**INPUT FOR THIS TASK**
◆ ◆ ◆ ◆
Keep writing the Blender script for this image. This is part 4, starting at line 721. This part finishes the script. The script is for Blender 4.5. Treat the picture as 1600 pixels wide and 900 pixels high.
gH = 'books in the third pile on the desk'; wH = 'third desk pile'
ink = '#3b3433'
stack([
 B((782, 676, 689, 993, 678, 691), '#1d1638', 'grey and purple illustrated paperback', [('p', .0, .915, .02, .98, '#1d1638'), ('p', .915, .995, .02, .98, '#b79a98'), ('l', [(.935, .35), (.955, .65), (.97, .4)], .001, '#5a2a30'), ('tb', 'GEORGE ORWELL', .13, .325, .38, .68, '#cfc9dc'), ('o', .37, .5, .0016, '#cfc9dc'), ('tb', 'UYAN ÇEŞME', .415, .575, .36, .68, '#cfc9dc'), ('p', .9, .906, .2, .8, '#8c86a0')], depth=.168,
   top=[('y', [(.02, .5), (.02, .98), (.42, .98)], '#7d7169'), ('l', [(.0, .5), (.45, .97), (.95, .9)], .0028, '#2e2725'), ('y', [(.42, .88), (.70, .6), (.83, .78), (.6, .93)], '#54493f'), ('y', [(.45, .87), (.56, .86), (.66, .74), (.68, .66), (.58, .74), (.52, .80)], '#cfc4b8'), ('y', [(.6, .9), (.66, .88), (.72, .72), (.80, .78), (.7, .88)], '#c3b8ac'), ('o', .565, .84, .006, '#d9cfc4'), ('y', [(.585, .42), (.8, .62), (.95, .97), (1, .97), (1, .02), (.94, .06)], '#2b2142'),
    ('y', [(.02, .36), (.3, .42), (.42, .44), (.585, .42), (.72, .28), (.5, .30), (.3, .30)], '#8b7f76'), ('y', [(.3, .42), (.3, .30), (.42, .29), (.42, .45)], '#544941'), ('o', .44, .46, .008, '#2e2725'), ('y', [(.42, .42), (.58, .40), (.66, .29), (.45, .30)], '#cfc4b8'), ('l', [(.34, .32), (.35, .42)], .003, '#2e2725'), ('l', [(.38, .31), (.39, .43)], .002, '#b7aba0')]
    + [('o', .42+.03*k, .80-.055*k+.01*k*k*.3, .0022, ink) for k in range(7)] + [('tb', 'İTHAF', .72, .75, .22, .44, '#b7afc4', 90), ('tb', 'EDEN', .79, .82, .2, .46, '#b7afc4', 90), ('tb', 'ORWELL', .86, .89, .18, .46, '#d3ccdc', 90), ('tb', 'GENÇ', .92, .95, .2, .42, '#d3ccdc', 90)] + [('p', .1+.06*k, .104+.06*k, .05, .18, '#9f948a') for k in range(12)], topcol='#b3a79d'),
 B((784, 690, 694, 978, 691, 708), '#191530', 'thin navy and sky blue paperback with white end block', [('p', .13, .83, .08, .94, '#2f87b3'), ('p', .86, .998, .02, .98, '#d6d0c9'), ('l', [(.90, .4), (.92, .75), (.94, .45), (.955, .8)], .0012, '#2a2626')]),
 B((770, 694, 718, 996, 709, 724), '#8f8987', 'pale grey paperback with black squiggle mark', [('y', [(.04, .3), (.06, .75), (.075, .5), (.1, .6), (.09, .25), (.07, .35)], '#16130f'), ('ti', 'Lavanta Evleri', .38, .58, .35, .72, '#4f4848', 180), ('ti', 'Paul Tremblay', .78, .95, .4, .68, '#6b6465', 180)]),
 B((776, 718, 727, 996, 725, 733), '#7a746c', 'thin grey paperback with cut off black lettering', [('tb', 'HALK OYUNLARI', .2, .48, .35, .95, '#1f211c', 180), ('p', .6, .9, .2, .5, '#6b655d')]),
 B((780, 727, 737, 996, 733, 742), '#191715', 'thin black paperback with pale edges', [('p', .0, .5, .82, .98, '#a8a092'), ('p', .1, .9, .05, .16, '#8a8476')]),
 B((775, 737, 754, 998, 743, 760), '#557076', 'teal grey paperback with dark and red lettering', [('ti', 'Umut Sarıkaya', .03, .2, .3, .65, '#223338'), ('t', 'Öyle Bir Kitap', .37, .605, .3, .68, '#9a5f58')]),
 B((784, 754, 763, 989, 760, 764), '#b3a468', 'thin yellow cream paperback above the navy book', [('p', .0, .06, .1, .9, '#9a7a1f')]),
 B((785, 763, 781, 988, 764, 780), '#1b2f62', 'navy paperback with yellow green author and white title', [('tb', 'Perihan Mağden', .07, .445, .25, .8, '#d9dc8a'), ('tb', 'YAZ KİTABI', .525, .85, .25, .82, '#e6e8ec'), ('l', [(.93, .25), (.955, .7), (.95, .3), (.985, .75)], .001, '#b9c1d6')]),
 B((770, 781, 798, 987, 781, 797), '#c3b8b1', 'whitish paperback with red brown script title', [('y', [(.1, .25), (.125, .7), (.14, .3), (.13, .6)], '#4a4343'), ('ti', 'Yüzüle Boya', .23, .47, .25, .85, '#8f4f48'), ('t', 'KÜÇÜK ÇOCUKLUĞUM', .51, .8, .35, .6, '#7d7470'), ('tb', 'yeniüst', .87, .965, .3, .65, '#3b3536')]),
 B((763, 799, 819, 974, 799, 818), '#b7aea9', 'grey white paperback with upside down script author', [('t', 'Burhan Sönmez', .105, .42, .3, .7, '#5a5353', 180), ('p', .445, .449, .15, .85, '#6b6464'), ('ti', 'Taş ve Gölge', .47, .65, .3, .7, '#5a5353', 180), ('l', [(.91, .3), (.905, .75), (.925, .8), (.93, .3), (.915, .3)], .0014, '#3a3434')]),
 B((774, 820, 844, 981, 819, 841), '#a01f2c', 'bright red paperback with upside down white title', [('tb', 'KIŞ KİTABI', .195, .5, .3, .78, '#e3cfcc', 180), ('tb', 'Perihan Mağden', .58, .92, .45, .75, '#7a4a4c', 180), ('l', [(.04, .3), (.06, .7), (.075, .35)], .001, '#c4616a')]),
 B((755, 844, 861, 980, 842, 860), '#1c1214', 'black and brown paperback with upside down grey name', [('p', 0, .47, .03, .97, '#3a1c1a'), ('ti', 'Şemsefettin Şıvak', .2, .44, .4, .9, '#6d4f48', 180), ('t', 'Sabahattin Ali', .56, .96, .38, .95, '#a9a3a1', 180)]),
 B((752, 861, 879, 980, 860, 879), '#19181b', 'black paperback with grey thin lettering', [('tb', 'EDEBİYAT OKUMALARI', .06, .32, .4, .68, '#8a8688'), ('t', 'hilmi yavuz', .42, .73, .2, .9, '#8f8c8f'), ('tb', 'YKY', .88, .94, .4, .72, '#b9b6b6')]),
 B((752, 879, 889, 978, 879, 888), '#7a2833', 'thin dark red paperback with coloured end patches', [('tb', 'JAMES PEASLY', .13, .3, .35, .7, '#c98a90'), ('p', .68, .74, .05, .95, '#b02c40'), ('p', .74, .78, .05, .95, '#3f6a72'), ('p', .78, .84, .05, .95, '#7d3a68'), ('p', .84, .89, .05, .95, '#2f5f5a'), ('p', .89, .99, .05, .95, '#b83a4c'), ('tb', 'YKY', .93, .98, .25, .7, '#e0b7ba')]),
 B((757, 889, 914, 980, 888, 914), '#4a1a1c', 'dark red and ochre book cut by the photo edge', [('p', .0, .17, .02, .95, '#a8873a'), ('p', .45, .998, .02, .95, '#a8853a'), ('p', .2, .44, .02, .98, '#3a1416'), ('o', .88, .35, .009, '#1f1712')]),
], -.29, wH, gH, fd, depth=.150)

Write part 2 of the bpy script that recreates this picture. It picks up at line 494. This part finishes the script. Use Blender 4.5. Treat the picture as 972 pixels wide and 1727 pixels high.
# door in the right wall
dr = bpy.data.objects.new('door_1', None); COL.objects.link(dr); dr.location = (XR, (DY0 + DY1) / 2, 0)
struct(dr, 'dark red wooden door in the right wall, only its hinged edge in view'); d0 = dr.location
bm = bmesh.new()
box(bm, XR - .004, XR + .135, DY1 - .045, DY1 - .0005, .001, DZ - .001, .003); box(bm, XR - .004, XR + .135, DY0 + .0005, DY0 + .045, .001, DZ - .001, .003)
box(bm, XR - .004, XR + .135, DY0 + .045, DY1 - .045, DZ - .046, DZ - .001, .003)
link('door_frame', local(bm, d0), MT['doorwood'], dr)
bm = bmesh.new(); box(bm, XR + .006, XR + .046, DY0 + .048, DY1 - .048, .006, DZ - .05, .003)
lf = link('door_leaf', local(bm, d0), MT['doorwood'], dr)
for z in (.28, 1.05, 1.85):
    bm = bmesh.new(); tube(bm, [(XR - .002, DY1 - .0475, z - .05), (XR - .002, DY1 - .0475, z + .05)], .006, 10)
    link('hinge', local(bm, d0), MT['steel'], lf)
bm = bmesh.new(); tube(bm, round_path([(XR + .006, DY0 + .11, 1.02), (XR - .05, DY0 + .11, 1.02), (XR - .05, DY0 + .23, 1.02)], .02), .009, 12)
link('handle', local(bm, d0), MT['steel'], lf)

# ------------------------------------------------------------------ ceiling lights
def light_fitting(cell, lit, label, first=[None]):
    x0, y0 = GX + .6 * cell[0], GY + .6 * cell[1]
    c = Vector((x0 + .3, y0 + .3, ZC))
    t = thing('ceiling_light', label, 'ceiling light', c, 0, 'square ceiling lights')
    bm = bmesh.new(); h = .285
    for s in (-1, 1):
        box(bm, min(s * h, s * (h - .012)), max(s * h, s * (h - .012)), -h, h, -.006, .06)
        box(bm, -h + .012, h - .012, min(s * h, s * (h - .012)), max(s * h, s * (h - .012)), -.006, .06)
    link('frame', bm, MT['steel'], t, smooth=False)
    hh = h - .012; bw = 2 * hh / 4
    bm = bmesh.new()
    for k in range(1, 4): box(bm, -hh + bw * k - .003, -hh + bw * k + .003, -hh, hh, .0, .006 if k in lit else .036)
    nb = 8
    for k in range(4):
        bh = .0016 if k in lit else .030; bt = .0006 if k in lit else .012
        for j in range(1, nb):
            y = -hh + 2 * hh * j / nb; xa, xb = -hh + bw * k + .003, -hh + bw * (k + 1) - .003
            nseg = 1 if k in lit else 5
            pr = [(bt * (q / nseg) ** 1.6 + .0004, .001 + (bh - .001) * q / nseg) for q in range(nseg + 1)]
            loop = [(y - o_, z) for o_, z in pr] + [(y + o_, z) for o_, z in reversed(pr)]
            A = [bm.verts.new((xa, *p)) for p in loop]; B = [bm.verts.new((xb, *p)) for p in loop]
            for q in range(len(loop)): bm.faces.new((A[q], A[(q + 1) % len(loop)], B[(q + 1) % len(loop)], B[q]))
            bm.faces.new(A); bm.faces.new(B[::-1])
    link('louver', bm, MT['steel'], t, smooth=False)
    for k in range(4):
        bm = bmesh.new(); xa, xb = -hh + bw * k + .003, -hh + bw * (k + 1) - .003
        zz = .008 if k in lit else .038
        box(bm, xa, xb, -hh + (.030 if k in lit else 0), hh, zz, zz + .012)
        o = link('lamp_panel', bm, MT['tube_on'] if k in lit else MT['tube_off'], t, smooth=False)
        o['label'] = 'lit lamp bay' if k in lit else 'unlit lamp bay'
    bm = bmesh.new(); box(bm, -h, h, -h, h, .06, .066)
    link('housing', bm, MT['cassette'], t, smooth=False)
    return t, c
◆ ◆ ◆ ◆
**GIVEN TASK**
Transcribe exactly, and only, the lines beginning at the line containing "Write part 2" and ending at the line containing "link('handle', local(bm, d0), MT['steel'], lf)", both inclusive.

**FULL SOLUTION**
Write part 2 of the bpy script that recreates this picture. It picks up at line 494. This part finishes the script. Use Blender 4.5. Treat the picture as 972 pixels wide and 1727 pixels high.
# door in the right wall
dr = bpy.data.objects.new('door_1', None); COL.objects.link(dr); dr.location = (XR, (DY0 + DY1) / 2, 0)
struct(dr, 'dark red wooden door in the right wall, only its hinged edge in view'); d0 = dr.location
bm = bmesh.new()
box(bm, XR - .004, XR + .135, DY1 - .045, DY1 - .0005, .001, DZ - .001, .003); box(bm, XR - .004, XR + .135, DY0 + .0005, DY0 + .045, .001, DZ - .001, .003)
box(bm, XR - .004, XR + .135, DY0 + .045, DY1 - .045, DZ - .046, DZ - .001, .003)
link('door_frame', local(bm, d0), MT['doorwood'], dr)
bm = bmesh.new(); box(bm, XR + .006, XR + .046, DY0 + .048, DY1 - .048, .006, DZ - .05, .003)
lf = link('door_leaf', local(bm, d0), MT['doorwood'], dr)
for z in (.28, 1.05, 1.85):
    bm = bmesh.new(); tube(bm, [(XR - .002, DY1 - .0475, z - .05), (XR - .002, DY1 - .0475, z + .05)], .006, 10)
    link('hinge', local(bm, d0), MT['steel'], lf)
bm = bmesh.new(); tube(bm, round_path([(XR + .006, DY0 + .11, 1.02), (XR - .05, DY0 + .11, 1.02), (XR - .05, DY0 + .23, 1.02)], .02), .009, 12)
link('handle', local(bm, d0), MT['steel'], lf)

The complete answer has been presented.